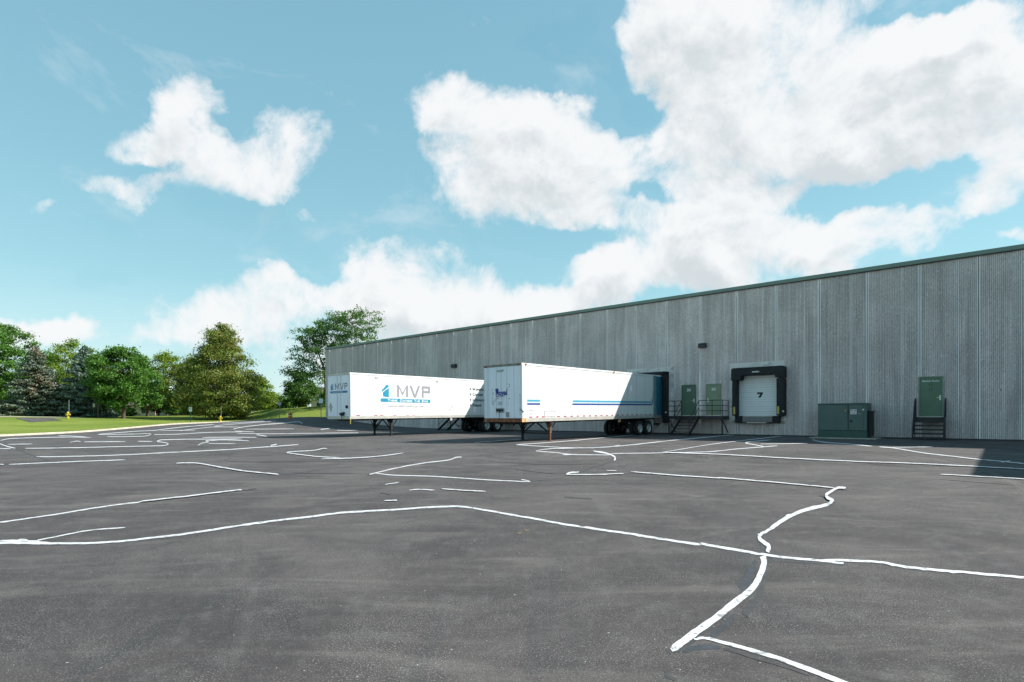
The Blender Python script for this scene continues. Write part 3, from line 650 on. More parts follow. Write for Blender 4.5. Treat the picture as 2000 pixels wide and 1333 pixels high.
def wall_pack(x, z, w=.50, h=.32):
    m2 = MB(); m2.prism([(-.01, z-h/2), (-.22, z-h/2+.02), (-.30, z-h*.05), (-.26, z+h/2-.02), (-.20, z+h/2), (-.01, z+h/2)], lambda a, b, d: (d, a, b), x-w/2, x+w/2); o = m2.build('wall_light', M_LAMPB, WH, .01)
    m2 = MB(); m2.prism([(-.232, z-h/2+.03), (-.309, z-h*.06), (-.300, z-h*.05), (-.226, z-h/2+.03)], lambda a, b, d: (d, a, b), x-w/2+.04, x+w/2-.04); m2.build('lens', M_LENS, o)
wall_pack(-15.05, 6.18); wall_pack(-39.3, 6.24, .6, .36)
def sensor(x, z):
    m2 = MB(); m2.box(x-.06, x+.06, -.10, -.005, z-.05, z+.03); m2.cyl((x, -.09, z-.02), (x-.02, -.2, z-.07), .045, .035, n=10); m2.build('security_camera', M_TXTW, WH)
sensor(-17.52, 5.84); sensor(-38.9, 5.62); sensor(-.62, 4.26)
for x in (-.17, .11):
    m2 = MB(); m2.cyl((x, .01, 2.73), (x, -.02, 2.73), .028, n=10); m2.build('wall_bolt', M_TXTB, WH)
m2 = MB(); m2.box(-38.3, -37.3, -.04, .03, 1.5, 3.6); m2.build('steel_door', M_DGREEN, WH)

# ------------------------------------------------------------------ stairs
def wp(u, dn, z=0): return N*(D+dn)+U*u+Vector((0, 0, z))
def landing_stairs(x0, x1, zt, depth, fx0, fx1, name, label):
    # landing x0..x1, its flight between fx0..fx1 runs out perpendicular to the wall
    o = empty(name, wp((x0+x1)/2, 0), -A); tag(o, label, 'stairs'); cx = (x0+x1)/2; x0 -= cx; x1 -= cx; fx0 -= cx; fx1 -= cx
    m = MB(); m.box(x0, x1, -depth, -.08, zt-.04, zt); m.build('landing', M_BLKMET, o)
    m = MB(); m.box(x0, x1, -depth-.03, -depth-.002, zt-.20, zt-.005); m.box(x1-.03, x1, -depth+.001, -.08, zt-.20, zt-.042); m.box(x0, x0+.03, -depth+.001, -.08, zt-.20, zt-.042); m.build('edge_beam', M_BLKMET, o)
    for x in (x0+.06, x1-.06):
        for y in (-depth+.04,):
            m = MB(); m.box(x-.035, x+.035, y-.035, y+.035, -.1, zt-.045); m.build('post', M_BLKMET, o)
    
    for x in (x0+.06, x1-.06): m = MB(); m.bar((x, -.1, .35), (x, -depth+.05, zt-.22), .05); m.build('brace', M_BLKMET, o)
    n = 6; run = .26; rise = zt/ (n+1)
    L = n*run
    for x in (fx0, fx1):
        m = MB(); m.prism([(-depth-.03, zt-.005), (-depth-.03, zt-.26), (-depth-L-.18, .02), (-depth-L-.18, .24)], lambda a, b, d: (d, a, b), x-.02, x+.02); m.build('stringer', M_BLKMET, o)
    for i in range(n):
        m = MB(); z = zt-rise*(i+1); y = -depth-.03-run*i; m.box(fx0+.021, fx1-.021, y-run, y-.005, z-.035, z); m.build('tread', M_BLKMET, o)
    def rail(pts, posts):
        m = MB()
        for hz_ in (1.02, .68, .34): m.tube([(p[0], p[1], p[2]+hz_) for p in pts], .021, 8)
        for p in posts: m.cyl((p[0], p[1], p[2]-.04), (p[0], p[1], p[2]+1.02), .023, n=8)
        return m.build('railing', M_BLKMET, o)
    if fx0-x0 > .2: rail([(x0+.03, -.12, zt), (x0+.03, -depth+.02, zt), (fx0, -depth+.02, zt)], [(x0+.03, -.12, zt), (x0+.03, -depth+.02, zt), ((x0+fx0)/2, -depth+.02, zt), (fx0, -depth+.02, zt)])
    if x1-fx1 > .2: rail([(fx1, -depth+.02, zt), (x1-.03, -depth+.02, zt), (x1-.03, -.12, zt)], [(fx1, -depth+.02, zt), ((fx1*.45+x1*.55), -depth+.02, zt), (x1-.03, -depth+.02, zt), (x1-.03, -.12, zt)])
    for x in (fx0, fx1):
        m = MB(); a_, b_ = Vector((x, -depth, zt)), Vector((x, -depth-L, rise*.9))
        for hz_ in (.95, .5): m.tube([a_+Vector((0, 0, hz_+.05)), b_+Vector((0, 0, hz_))], .02, 8)
        m.cyl(b_, b_+Vector((0, 0, .95)), .022, n=8); m.build('handrail', M_BLKMET, o)
    return o
landing_stairs(-17.05, -13.30, 1.44, 1.15, -16.10, -14.88, 'metal_staircase', 'black steel landing and stairs under the two doors numbered 30')
landing_stairs(-38.6, -37.0, 1.5, 1.3, -38.4, -37.2, 'metal_staircase', 'black steel stairs glimpsed beneath the white trailer with the house logo')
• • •
**SET EXERCISE**: Everything from the first line to the line with "m = MB(); m.box(x-.035, x+.035, y-.035, y+.035, -.1, zt-.045);" must be repeated exactly, and nothing else. Leave the pictures out.

**RESULT OF THIS EXERCISE**:
The Blender Python script for this scene continues. Write part 3, from line 650 on. More parts follow. Write for Blender 4.5. Treat the picture as 2000 pixels wide and 1333 pixels high.
def wall_pack(x, z, w=.50, h=.32):
    m2 = MB(); m2.prism([(-.01, z-h/2), (-.22, z-h/2+.02), (-.30, z-h*.05), (-.26, z+h/2-.02), (-.20, z+h/2), (-.01, z+h/2)], lambda a, b, d: (d, a, b), x-w/2, x+w/2); o = m2.build('wall_light', M_LAMPB, WH, .01)
    m2 = MB(); m2.prism([(-.232, z-h/2+.03), (-.309, z-h*.06), (-.300, z-h*.05), (-.226, z-h/2+.03)], lambda a, b, d: (d, a, b), x-w/2+.04, x+w/2-.04); m2.build('lens', M_LENS, o)
wall_pack(-15.05, 6.18); wall_pack(-39.3, 6.24, .6, .36)
def sensor(x, z):
    m2 = MB(); m2.box(x-.06, x+.06, -.10, -.005, z-.05, z+.03); m2.cyl((x, -.09, z-.02), (x-.02, -.2, z-.07), .045, .035, n=10); m2.build('security_camera', M_TXTW, WH)
sensor(-17.52, 5.84); sensor(-38.9, 5.62); sensor(-.62, 4.26)
for x in (-.17, .11):
    m2 = MB(); m2.cyl((x, .01, 2.73), (x, -.02, 2.73), .028, n=10); m2.build('wall_bolt', M_TXTB, WH)
m2 = MB(); m2.box(-38.3, -37.3, -.04, .03, 1.5, 3.6); m2.build('steel_door', M_DGREEN, WH)

# ------------------------------------------------------------------ stairs
def wp(u, dn, z=0): return N*(D+dn)+U*u+Vector((0, 0, z))
def landing_stairs(x0, x1, zt, depth, fx0, fx1, name, label):
    # landing x0..x1, its flight between fx0..fx1 runs out perpendicular to the wall
    o = empty(name, wp((x0+x1)/2, 0), -A); tag(o, label, 'stairs'); cx = (x0+x1)/2; x0 -= cx; x1 -= cx; fx0 -= cx; fx1 -= cx
    m = MB(); m.box(x0, x1, -depth, -.08, zt-.04, zt); m.build('landing', M_BLKMET, o)
    m = MB(); m.box(x0, x1, -depth-.03, -depth-.002, zt-.20, zt-.005); m.box(x1-.03, x1, -depth+.001, -.08, zt-.20, zt-.042); m.box(x0, x0+.03, -depth+.001, -.08, zt-.20, zt-.042); m.build('edge_beam', M_BLKMET, o)
    for x in (x0+.06, x1-.06):
        for y in (-depth+.04,):
            m = MB(); m.box(x-.035, x+.035, y-.035, y+.035, -.1, zt-.045); m.build('post', M_BLKMET, o)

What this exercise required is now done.